Sister Raimunda Alonso Queralt
Sister Raimunda was born in Ardeca, in the Catalan region of Spain, in 1948. She is a Dominican nun and arrived in Guatemala in 1970 to work with rural indigenous communities. She worked in at least 20 towns and coordinated the efforts of hundreds of catechists. In June 1978, Sister Raimunda was forcibly deported from Guatemala without legal justification for her removal. She was arrested and held in jail, then she was forced into a car and abandoned at the El Salvador border. Later, Sister Raimunda heard on the radio that she had been falsely charged with inciting a massacre.
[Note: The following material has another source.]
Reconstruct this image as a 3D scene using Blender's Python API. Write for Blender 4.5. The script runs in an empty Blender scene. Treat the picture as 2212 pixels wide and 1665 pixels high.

Sister Raimunda returned to Spain. While in Madrid, she met Archbishop Oscar Romero of El Salvador only a few weeks before his assassination. Raimunda Alonso currently resides in Nicaragua where she is an educator for rural communities. She has devoted her entire life to working in Central America.
Tiburcio Utuy
Tiburcio Utuy is from Chajul, from the village of Xix. In March of 1982, when he was 40 years old, he fled with his wife and children after soldiers had destroyed his village twice and killed whoever they could catch. Later, in March, he was kidnapped by soldiers while searching for food. At the hands of uniformed soldiers he was beaten, burnt with coals, cut, electrocuted, and left without food for days on the bloody floor of his torture chamber. For eight months he was moved from base to base, interrogated and beaten anew, and went as long as 28 days without food. One day, with no explanation, he was simply allowed to leave. With bullets flying by his head he walked away from his torturers and began his long journey home.
Mr. Utuy was present in the January 28th hearing when the Guatemalan Judge overruled multiple defense motions to dismiss the case and ordered the trial against General Rios Montt to finally go forward. Mr. Utuy is scheduled to be a witness in the trial of Rios Montt in Guatemala.